[START OF SUPPLIED RECORDS]

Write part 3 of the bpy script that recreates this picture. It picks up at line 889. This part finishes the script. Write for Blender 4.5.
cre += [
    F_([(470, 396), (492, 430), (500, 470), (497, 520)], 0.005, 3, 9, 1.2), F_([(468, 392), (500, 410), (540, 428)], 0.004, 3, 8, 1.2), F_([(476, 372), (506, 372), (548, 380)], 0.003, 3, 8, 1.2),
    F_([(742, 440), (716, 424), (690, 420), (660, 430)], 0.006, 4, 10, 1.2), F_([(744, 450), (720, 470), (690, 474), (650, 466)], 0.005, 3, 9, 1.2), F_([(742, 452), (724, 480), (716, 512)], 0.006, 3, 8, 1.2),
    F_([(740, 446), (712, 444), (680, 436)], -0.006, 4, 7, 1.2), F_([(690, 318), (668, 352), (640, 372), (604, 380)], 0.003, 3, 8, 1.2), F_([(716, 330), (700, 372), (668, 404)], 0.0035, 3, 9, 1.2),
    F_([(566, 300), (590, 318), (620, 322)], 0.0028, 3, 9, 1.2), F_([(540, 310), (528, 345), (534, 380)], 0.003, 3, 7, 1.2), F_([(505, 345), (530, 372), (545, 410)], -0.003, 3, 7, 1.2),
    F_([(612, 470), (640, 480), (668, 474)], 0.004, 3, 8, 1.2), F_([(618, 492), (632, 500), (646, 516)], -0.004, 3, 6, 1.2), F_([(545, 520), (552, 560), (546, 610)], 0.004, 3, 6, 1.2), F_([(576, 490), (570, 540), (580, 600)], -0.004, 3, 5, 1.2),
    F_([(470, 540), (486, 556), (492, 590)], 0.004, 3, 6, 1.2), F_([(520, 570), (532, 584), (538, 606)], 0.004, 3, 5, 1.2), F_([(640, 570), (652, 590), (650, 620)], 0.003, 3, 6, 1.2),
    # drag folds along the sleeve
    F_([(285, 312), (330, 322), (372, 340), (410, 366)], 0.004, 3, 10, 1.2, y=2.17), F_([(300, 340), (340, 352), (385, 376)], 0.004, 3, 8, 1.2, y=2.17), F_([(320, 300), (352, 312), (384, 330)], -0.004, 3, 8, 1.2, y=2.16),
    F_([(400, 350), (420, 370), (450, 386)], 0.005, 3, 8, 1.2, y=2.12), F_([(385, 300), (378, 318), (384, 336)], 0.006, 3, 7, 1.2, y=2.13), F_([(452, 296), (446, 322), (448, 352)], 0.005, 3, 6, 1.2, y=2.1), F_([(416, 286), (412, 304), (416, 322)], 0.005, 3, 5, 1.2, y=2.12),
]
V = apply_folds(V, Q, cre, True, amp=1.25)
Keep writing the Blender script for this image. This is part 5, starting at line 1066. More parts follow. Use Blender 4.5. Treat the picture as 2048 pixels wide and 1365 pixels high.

[END OF SUPPLIED RECORDS]

▸ **TO DO**:
Set down the entries above again, word for word.

▸ **EXPECTED OUTPUT**:
Write part 3 of the bpy script that recreates this picture. It picks up at line 889. This part finishes the script. Write for Blender 4.5.
cre += [
    F_([(470, 396), (492, 430), (500, 470), (497, 520)], 0.005, 3, 9, 1.2), F_([(468, 392), (500, 410), (540, 428)], 0.004, 3, 8, 1.2), F_([(476, 372), (506, 372), (548, 380)], 0.003, 3, 8, 1.2),
    F_([(742, 440), (716, 424), (690, 420), (660, 430)], 0.006, 4, 10, 1.2), F_([(744, 450), (720, 470), (690, 474), (650, 466)], 0.005, 3, 9, 1.2), F_([(742, 452), (724, 480), (716, 512)], 0.006, 3, 8, 1.2),
    F_([(740, 446), (712, 444), (680, 436)], -0.006, 4, 7, 1.2), F_([(690, 318), (668, 352), (640, 372), (604, 380)], 0.003, 3, 8, 1.2), F_([(716, 330), (700, 372), (668, 404)], 0.0035, 3, 9, 1.2),
    F_([(566, 300), (590, 318), (620, 322)], 0.0028, 3, 9, 1.2), F_([(540, 310), (528, 345), (534, 380)], 0.003, 3, 7, 1.2), F_([(505, 345), (530, 372), (545, 410)], -0.003, 3, 7, 1.2),
    F_([(612, 470), (640, 480), (668, 474)], 0.004, 3, 8, 1.2), F_([(618, 492), (632, 500), (646, 516)], -0.004, 3, 6, 1.2), F_([(545, 520), (552, 560), (546, 610)], 0.004, 3, 6, 1.2), F_([(576, 490), (570, 540), (580, 600)], -0.004, 3, 5, 1.2),
    F_([(470, 540), (486, 556), (492, 590)], 0.004, 3, 6, 1.2), F_([(520, 570), (532, 584), (538, 606)], 0.004, 3, 5, 1.2), F_([(640, 570), (652, 590), (650, 620)], 0.003, 3, 6, 1.2),
    # drag folds along the sleeve
    F_([(285, 312), (330, 322), (372, 340), (410, 366)], 0.004, 3, 10, 1.2, y=2.17), F_([(300, 340), (340, 352), (385, 376)], 0.004, 3, 8, 1.2, y=2.17), F_([(320, 300), (352, 312), (384, 330)], -0.004, 3, 8, 1.2, y=2.16),
    F_([(400, 350), (420, 370), (450, 386)], 0.005, 3, 8, 1.2, y=2.12), F_([(385, 300), (378, 318), (384, 336)], 0.006, 3, 7, 1.2, y=2.13), F_([(452, 296), (446, 322), (448, 352)], 0.005, 3, 6, 1.2, y=2.1), F_([(416, 286), (412, 304), (416, 322)], 0.005, 3, 5, 1.2, y=2.12),
]
V = apply_folds(V, Q, cre, True, amp=1.25)
Keep writing the Blender script for this image. This is part 5, starting at line 1066. More parts follow. Use Blender 4.5. Treat the picture as 2048 pixels wide and 1365 pixels high.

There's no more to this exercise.